By Chris Marler
It’s hard to get college football fans to agree on much. It’s even harder to get SEC fans to do so.
It’s easy to find things or people that are universally hated by SEC fans: fat free ranch dressing, Notre Dame, and learning to eat, or spell, quinoa. Finding something they all universally love is a rarity.
Not with Sam Pittman though.
Pittman is like if a three day weekend or extra fry you find in the bottom of the bag after leaving Chick-Fil-A were a person. Everyone loves those things. The same goes for Pittman too. Whether it’s the molasses-like way he talks with a southern drawl, or talking about which “Col’beer” he’s gonna celebrate a win with, the Boss Hog is a favorite everywhere.
Quite frankly, it’s about time someone defended him in addition to just liking him.
As he talked at the podium on day four of SEC Media Days, I realized two things. One, Sam Pittman’s entire career perception from outsiders is skewed because of so many caveats. And two, there may be no better argument to be made for how difficult the SEC is week in and week out than Arkansas under Pittman.
Sure, the resumé isn’t great. He’s 30-31 overall, 14-28 against the SEC, and just 7-22 against Top 25 teams.
Pittman has just seven wins against ranked teams as a head coach with 22 losses. That also means 22 of his 31 total losses were to ranked teams, over 70.9 percent. Think about the lengths people go to insist that Mark Stoops is better than his actual record simply because he’s at Kentucky. Keep that same energy for Pittman. Nearly half of his overall games at head coach were against ranked teams (29 of 61), and if that wasn’t frustrating enough for a first time head coach and a team trying to get over the hump, realize that 17 of those 31 career losses were by one score or less.
Sam Pittman isn’t cracking any Top 10 or Top 25 college football coaching lists right now. It’s hard to justify that happening given how his career looks on paper. But my goodness are there a lot of asterisks and/or additional info that help paint the actual picture.
In a week where the national media and Power 4 commissioners once again got into incessant debates about the regular season schedule, Sam Pittman should have been front and center.
In his first five seasons, Arkansas played 29 games against ranked opponents. That’s not only the most in the SEC. It’s seven times more than the next closest team. To give some perspective, that’s more than Penn State and Michigan have played combined during that same time span. Additionally, Arkansas faced at least four Top 25 teams in their first six games of the season in each of Pittman’s first three seasons. If that doesn’t sound unique or challenging, remember that twice in the last three years we saw a Big Ten team go into the month of November before facing a single team that was ranked or had a winning record.
Despite that, both were still ranked in the Top 5 of the polls. We all know SEC bias and what not.
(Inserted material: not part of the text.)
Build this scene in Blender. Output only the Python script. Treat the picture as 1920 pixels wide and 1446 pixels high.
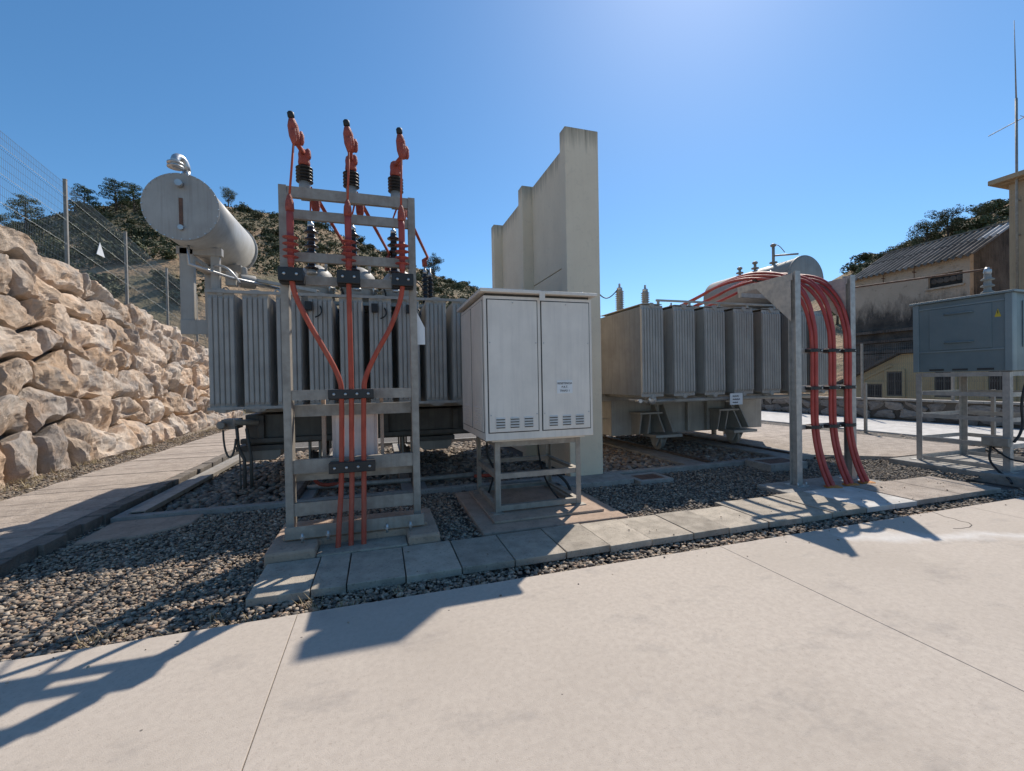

I personally wish Arkansas would give Sam Pittman a lifetime contract.
In general, I wish coaches like Sam Pittman were given a little more credit where credit is due. More than anything, I wish he was used as an example to paint a much more accurate picture of his own schedule and record and the caveats that need to be mentioned in regards to their success.
Instead, we are left with praising people like Indiana’s Curt Cignetti for going undefeated against a month-long parade of lifeless G5 schools. All the while, Cignetti and several others from the B1G keep turning whispers into shouts about the SEC being overrated, bloated off inflated strength of schedule numbers, and the absolutely despicable fact that they play FCS teams in November. Gasp!
The Week 13 cupcake game has basically become an Uno reverse or get out of jail free card that supersedes everything else in this argument. Just this week, Indiana and Cignetti cancelled their fourth Power 4 future non-conference opponent in the last two years. And to the shock of no one, they replaced all four with FCS teams.
For those keeping score, in the next five years Indiana now has 13 non-conference opponents scheduled. Four are FCS teams, zero are Power Four, and zero will be played away from home.
None of this is a secret.
Indiana openly changed that game to an FCS opponent because they wanted to win more games. That’s fine. It’s exactly what they should do.
It’s not what Arkansas has done though. Texas, BYU, Cincinnati, Oklahoma State, and Notre Dame were all on Arkansas’ schedule over the last five years. Four of the five were ranked. That was in addition to playing an SEC schedule that included six games against Alabama and Georgia in the first five years. Again, all of this was while his job security waned, health was on the decline, and oh by the way, 139 players left in the transfer portal including 102 in the last three years alone.
Unlike baseball and basketball, Arkansas football hasn’t been the hammer meeting the nail or perennial favorite against lesser programs. They are an ant under a microscope on the hottest day of the year, over and over again.
There’s been no privilege or feeling sorry for Sam Pittman. No breaks in the schedule or dodging cross-divisional opponents. Just a 12 game minefield to navigate with a ceiling of 7-5 season at the Liberty Bowl and a floor of, well, unemployment.